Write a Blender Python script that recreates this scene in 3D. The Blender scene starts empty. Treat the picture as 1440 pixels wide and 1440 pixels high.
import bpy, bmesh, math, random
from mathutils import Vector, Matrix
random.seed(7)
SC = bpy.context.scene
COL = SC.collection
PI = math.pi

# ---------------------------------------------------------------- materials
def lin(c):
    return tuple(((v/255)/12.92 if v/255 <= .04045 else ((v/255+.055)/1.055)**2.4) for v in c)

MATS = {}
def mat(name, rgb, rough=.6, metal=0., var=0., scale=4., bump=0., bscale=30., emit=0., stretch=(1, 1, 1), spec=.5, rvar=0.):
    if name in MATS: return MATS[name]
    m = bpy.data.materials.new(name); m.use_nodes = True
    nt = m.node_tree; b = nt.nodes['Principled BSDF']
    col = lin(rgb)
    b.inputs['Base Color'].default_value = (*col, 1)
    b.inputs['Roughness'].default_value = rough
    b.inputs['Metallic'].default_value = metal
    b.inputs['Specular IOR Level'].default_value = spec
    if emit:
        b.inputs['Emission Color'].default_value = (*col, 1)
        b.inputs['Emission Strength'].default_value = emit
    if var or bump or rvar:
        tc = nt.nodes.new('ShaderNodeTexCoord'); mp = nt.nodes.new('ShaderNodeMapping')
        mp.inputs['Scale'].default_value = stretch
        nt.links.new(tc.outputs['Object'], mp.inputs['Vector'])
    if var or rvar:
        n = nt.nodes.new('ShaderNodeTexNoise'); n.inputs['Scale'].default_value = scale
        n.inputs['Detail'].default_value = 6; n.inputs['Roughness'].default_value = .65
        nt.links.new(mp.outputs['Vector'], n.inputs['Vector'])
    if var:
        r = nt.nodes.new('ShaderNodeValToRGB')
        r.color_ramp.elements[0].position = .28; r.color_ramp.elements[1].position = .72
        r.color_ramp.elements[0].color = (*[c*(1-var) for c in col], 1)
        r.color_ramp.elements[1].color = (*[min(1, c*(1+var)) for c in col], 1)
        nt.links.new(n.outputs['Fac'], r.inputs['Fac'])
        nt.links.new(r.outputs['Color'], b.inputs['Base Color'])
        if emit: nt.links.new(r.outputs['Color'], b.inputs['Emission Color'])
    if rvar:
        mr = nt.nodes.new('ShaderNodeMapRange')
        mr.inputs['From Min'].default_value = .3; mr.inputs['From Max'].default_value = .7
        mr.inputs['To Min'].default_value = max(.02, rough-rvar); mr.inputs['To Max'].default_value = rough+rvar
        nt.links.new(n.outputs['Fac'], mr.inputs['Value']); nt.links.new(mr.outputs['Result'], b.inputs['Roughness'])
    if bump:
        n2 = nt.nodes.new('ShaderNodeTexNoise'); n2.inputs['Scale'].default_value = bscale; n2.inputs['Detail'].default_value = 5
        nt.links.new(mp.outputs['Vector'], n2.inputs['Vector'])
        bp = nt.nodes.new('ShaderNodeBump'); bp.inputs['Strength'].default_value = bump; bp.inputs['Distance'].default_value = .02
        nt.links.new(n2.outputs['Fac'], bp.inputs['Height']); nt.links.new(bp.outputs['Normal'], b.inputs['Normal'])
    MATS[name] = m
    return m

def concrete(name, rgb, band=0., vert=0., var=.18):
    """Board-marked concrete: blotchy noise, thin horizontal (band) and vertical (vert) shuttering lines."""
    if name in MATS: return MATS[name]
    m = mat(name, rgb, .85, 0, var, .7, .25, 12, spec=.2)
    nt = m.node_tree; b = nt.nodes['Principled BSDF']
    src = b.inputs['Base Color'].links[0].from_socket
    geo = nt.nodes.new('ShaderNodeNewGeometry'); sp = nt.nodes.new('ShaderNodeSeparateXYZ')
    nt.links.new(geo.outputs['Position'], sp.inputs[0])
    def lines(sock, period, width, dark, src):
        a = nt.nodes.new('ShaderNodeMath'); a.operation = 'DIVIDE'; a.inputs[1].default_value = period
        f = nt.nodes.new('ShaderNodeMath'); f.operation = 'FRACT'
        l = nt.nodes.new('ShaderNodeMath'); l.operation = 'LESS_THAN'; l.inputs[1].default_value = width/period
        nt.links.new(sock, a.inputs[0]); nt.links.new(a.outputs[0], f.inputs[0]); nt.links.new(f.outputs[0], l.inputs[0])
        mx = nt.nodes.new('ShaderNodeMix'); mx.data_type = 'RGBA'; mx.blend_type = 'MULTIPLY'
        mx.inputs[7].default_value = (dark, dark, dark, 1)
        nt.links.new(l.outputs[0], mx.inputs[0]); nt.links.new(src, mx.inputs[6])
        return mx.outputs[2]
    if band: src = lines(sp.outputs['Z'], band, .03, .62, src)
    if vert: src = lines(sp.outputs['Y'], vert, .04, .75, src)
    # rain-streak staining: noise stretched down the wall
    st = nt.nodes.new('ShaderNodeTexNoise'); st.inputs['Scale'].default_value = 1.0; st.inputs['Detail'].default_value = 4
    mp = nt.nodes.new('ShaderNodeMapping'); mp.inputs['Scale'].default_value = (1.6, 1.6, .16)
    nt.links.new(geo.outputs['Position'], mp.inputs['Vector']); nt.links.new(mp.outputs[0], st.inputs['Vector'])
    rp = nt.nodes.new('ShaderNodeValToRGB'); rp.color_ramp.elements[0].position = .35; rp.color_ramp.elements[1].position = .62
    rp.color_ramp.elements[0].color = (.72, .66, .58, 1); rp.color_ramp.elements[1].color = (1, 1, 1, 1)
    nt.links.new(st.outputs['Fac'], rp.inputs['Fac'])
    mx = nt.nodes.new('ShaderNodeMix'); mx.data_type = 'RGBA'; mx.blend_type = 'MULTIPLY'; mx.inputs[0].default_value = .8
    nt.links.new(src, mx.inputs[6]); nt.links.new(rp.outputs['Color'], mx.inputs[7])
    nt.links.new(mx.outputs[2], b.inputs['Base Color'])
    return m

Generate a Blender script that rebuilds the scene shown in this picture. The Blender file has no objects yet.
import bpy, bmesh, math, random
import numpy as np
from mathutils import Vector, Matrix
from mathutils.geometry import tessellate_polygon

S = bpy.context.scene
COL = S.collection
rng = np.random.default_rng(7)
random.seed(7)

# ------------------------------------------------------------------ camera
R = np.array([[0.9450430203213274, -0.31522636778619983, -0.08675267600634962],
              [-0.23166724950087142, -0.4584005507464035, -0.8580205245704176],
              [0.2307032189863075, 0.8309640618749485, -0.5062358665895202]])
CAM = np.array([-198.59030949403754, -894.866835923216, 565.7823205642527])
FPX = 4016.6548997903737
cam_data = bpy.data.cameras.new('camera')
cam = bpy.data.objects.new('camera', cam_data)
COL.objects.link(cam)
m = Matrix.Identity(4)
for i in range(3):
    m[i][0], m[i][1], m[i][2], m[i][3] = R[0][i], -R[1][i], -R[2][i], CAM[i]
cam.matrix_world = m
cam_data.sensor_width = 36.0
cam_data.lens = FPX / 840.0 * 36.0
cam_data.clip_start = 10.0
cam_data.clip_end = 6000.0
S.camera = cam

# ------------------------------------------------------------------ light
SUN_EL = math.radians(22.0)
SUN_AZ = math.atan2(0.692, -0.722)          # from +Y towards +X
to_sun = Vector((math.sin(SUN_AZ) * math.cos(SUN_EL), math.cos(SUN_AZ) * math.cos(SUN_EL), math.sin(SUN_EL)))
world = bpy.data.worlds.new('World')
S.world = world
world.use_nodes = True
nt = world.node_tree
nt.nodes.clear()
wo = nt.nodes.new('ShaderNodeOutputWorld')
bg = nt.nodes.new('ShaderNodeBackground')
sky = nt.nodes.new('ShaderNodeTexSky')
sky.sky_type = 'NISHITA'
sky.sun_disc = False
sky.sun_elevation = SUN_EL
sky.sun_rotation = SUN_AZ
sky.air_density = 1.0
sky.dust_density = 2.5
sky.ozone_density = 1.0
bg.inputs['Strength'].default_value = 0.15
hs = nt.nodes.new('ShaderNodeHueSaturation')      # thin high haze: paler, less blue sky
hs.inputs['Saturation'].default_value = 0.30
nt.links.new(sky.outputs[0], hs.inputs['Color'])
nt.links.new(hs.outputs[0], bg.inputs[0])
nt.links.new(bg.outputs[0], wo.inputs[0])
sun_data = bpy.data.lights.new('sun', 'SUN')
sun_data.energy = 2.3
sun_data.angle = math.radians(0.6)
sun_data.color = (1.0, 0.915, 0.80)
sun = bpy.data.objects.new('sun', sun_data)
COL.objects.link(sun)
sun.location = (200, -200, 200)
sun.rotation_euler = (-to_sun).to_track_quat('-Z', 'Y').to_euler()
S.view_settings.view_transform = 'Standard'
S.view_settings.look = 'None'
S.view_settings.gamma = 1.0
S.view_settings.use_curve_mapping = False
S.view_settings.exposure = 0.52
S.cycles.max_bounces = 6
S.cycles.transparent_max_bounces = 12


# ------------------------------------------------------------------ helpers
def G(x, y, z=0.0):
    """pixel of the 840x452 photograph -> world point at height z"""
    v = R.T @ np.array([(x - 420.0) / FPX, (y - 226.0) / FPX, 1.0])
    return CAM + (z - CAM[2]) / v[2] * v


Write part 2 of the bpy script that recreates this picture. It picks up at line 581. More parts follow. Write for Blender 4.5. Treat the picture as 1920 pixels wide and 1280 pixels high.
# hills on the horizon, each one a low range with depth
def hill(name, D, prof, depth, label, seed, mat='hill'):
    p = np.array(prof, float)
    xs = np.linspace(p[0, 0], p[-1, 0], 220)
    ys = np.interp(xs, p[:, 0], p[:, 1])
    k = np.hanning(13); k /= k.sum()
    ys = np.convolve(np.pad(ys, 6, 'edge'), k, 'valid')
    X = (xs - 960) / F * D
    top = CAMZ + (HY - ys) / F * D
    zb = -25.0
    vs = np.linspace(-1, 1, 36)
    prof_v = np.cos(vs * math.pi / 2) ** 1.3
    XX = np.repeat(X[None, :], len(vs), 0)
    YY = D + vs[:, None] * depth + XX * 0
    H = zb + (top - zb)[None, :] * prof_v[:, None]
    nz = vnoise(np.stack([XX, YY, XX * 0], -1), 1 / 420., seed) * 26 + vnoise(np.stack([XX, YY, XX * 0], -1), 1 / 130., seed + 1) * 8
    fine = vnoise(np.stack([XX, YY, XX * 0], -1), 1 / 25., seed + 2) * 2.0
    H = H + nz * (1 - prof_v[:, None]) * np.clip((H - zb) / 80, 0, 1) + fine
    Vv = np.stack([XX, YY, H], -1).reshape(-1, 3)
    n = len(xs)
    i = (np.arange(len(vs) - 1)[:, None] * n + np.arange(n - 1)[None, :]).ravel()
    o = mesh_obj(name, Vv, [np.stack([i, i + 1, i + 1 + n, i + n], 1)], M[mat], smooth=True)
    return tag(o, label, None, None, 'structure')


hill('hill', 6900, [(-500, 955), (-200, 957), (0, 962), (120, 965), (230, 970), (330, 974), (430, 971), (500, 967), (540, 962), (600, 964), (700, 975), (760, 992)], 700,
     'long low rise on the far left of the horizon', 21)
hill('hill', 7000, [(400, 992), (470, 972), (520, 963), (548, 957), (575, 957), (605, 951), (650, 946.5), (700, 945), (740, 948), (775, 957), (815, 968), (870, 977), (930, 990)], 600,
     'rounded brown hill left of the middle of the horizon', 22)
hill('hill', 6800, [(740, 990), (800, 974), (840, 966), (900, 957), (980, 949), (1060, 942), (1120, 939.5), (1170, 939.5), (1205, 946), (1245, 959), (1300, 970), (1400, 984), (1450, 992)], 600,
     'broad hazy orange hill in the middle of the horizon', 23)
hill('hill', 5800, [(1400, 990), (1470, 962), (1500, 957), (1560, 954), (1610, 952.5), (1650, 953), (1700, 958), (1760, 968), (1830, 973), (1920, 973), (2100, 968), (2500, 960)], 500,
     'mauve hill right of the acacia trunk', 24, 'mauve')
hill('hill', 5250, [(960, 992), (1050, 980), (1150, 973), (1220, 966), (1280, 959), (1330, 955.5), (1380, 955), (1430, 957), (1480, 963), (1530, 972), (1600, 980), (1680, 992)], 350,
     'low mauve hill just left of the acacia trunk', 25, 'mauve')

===

• DO THIS: Return exactly the leading lines of the listing, stopping after the line in which "return tuple(((v/255)/12.92 if" occurs.

• FULL OUTPUT:
Write a Blender Python script that recreates this scene in 3D. The Blender scene starts empty. Treat the picture as 1440 pixels wide and 1440 pixels high.
import bpy, bmesh, math, random
from mathutils import Vector, Matrix
random.seed(7)
SC = bpy.context.scene
COL = SC.collection
PI = math.pi

# ---------------------------------------------------------------- materials
def lin(c):
    return tuple(((v/255)/12.92 if v/255 <= .04045 else ((v/255+.055)/1.055)**2.4) for v in c)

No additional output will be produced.